The inclusion of the late Anton Yelchin (in his final film) as a potential patsy for the murder scheme the girls cook up is also classic noir, yet Finley knows enough about the genre to subvert expectations. There’s no plan gone awry that ends in a shootout like Double Indemnity. There are barely any real double-crosses in the film. The two leads sparkle because they’re cunningly self-aware from the moment Amanda suggests that Lily murder her cruel stepfather, a la Kevin Williamson’s Scream. At no point does the plot take them in directions they haven’t careened to themselves. It’s beautiful watching such wicked games crafted and played out to perfection, without the interference of the follies that often befall men when they seek to commit crimes in any typical Hitchcock film or noir.

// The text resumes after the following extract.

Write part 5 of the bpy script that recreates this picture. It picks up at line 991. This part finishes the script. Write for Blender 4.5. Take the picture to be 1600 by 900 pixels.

Which isn’t to say there are no consequences in this movie. Beyond being terribly funny, it’s wild as hell and aggressively grotesque. What makes it feel so sinister, however, is the way Finley employs Aristotle’s unities. Unity of place during the film’s climax relegates most of the film’s horrors to off-screen so we can only use our imaginations, much in the way the Greeks used to conjure up their own images of Medea feasting on her children until she stumbled back onto the proscenium, drenched in blood. This neo-noir still packs a closer just as punishing as Chinatown, but this time you can only hear the screams.